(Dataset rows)
>>
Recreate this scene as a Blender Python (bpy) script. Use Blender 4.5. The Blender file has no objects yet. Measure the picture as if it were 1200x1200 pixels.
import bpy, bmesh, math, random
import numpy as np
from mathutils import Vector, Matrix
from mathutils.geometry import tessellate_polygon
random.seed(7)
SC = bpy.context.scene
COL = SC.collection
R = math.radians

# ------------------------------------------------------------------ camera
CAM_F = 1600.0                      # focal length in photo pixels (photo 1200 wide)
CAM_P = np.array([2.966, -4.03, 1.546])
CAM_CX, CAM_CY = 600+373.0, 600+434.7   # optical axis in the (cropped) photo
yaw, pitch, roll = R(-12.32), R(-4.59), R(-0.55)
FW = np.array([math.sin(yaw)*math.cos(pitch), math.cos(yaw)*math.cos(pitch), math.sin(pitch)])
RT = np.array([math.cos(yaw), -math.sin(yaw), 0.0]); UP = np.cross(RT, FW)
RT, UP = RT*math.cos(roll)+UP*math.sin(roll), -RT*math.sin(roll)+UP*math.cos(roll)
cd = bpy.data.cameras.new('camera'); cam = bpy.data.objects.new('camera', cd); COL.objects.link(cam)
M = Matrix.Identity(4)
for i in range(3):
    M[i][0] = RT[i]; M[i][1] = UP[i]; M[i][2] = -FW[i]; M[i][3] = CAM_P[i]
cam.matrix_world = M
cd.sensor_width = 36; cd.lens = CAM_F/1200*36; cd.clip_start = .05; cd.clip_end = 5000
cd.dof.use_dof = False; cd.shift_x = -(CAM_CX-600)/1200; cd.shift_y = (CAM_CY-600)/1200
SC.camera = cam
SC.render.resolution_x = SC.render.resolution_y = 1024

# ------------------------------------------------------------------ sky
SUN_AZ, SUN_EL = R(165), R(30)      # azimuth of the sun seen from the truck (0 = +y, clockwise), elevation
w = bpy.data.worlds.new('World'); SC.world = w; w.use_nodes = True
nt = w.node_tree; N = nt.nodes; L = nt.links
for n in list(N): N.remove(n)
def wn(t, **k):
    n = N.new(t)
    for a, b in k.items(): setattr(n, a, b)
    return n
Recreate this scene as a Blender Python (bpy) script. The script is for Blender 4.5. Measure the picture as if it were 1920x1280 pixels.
<<
## [PROBLEM TO SOLVE]
Word for word, write out all of the data above.

## [REPLY]
Recreate this scene as a Blender Python (bpy) script. Use Blender 4.5. The Blender file has no objects yet. Measure the picture as if it were 1200x1200 pixels.
import bpy, bmesh, math, random
import numpy as np
from mathutils import Vector, Matrix
from mathutils.geometry import tessellate_polygon
random.seed(7)
SC = bpy.context.scene
COL = SC.collection
R = math.radians

# ------------------------------------------------------------------ camera
CAM_F = 1600.0                      # focal length in photo pixels (photo 1200 wide)
CAM_P = np.array([2.966, -4.03, 1.546])
CAM_CX, CAM_CY = 600+373.0, 600+434.7   # optical axis in the (cropped) photo
yaw, pitch, roll = R(-12.32), R(-4.59), R(-0.55)
FW = np.array([math.sin(yaw)*math.cos(pitch), math.cos(yaw)*math.cos(pitch), math.sin(pitch)])
RT = np.array([math.cos(yaw), -math.sin(yaw), 0.0]); UP = np.cross(RT, FW)
RT, UP = RT*math.cos(roll)+UP*math.sin(roll), -RT*math.sin(roll)+UP*math.cos(roll)
cd = bpy.data.cameras.new('camera'); cam = bpy.data.objects.new('camera', cd); COL.objects.link(cam)
M = Matrix.Identity(4)
for i in range(3):
    M[i][0] = RT[i]; M[i][1] = UP[i]; M[i][2] = -FW[i]; M[i][3] = CAM_P[i]
cam.matrix_world = M
cd.sensor_width = 36; cd.lens = CAM_F/1200*36; cd.clip_start = .05; cd.clip_end = 5000
cd.dof.use_dof = False; cd.shift_x = -(CAM_CX-600)/1200; cd.shift_y = (CAM_CY-600)/1200
SC.camera = cam
SC.render.resolution_x = SC.render.resolution_y = 1024

# ------------------------------------------------------------------ sky
SUN_AZ, SUN_EL = R(165), R(30)      # azimuth of the sun seen from the truck (0 = +y, clockwise), elevation
w = bpy.data.worlds.new('World'); SC.world = w; w.use_nodes = True
nt = w.node_tree; N = nt.nodes; L = nt.links
for n in list(N): N.remove(n)
def wn(t, **k):
    n = N.new(t)
    for a, b in k.items(): setattr(n, a, b)
    return n
Recreate this scene as a Blender Python (bpy) script. The script is for Blender 4.5. Measure the picture as if it were 1920x1280 pixels.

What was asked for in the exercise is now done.